TİCARET SAVAŞLARININ ZAMANI DEĞİL
Çocukluğunun İzmir Enternasyonal Fuarı’nda geçtiğini söyleyen Ticaret Bakanı Ruhsar Pekcan, “Önümüzdeki dönemde Serbest Ticaret Antlaşması dahil olmak üzere Sırbistan ile ilişkilerimiz artarak devam edecektir. Bu fuar kapsamında en geniş katılımı sağlayarak odak ülke konumunda olan Hindistan’a da teşekkür ediyorum. Fuar sayesinde kurulacak dostluklar yeni işbirliği imkanı doğuracaktır. Çocukluğum İzmir fuarında geçti, hep açılmasını beklerdik. Babam bizi hep fuara getirir bütün stantları bacaklarımız yürüyemeyecek hale gelene kadar gezerdik. Her sene nen zaman açılacak diye beklerdik. Lunapark’ta eğlenirdik. Önümüzdeki dönem, ticaret önündeki engelleri kaldırarak hep birlikte zenginleşmenin zamanıdır. Ticaret savaşlarının zamanı değil. Ekonomik kalkınmada giderek ana unsur haline gelen teknolojik gelişmeler mercek altına alınmalıdır. Büyük teknolojik atılımların eşiğindeyiz. Bu mücadelede işbirliği yapmamız ve ülkemizin üst gelir seviyesine ulaşması için teknoloji odaklı projeler üzerinde çalışıyoruz. Tüm yabancı misafirleri seneye yine buraya bekliyoruz” ifadelerini kullandı.

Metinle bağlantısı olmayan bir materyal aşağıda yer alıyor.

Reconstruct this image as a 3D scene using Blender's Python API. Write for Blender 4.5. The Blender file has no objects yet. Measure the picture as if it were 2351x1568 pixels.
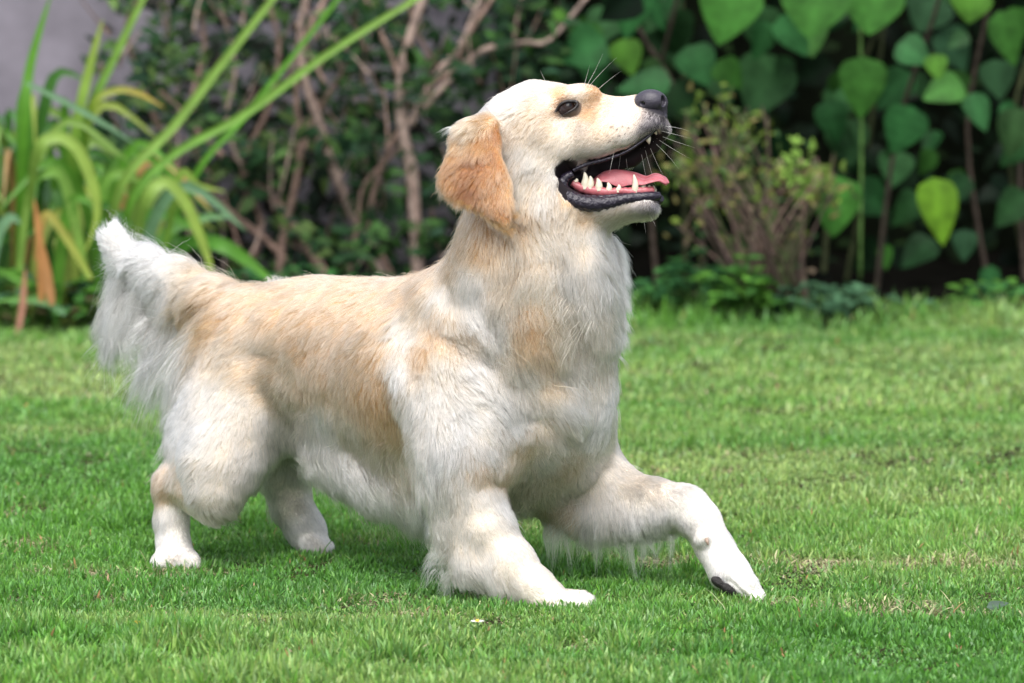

FUARIN TEMASINA VURGU YAPTI
İzmir Valisi Erol Ayyıldız ise, “İEF’nin kapılarını 87 kez dünyaya açmasının sevincini ve coşkusunu yaşıyoruz. Fuarın ilimize ülkemize faydalı olmasını diliyorum. Bu büyük fuar organizasyonun gerçekleşmesinde emeği geçen herkese teşekkür ediyorum. İnovasyon ve teknoloji olarak belirlenen fuarın bu yılki teması, fuara farklı bir işlev kazandırmaktadır” diye konuştu.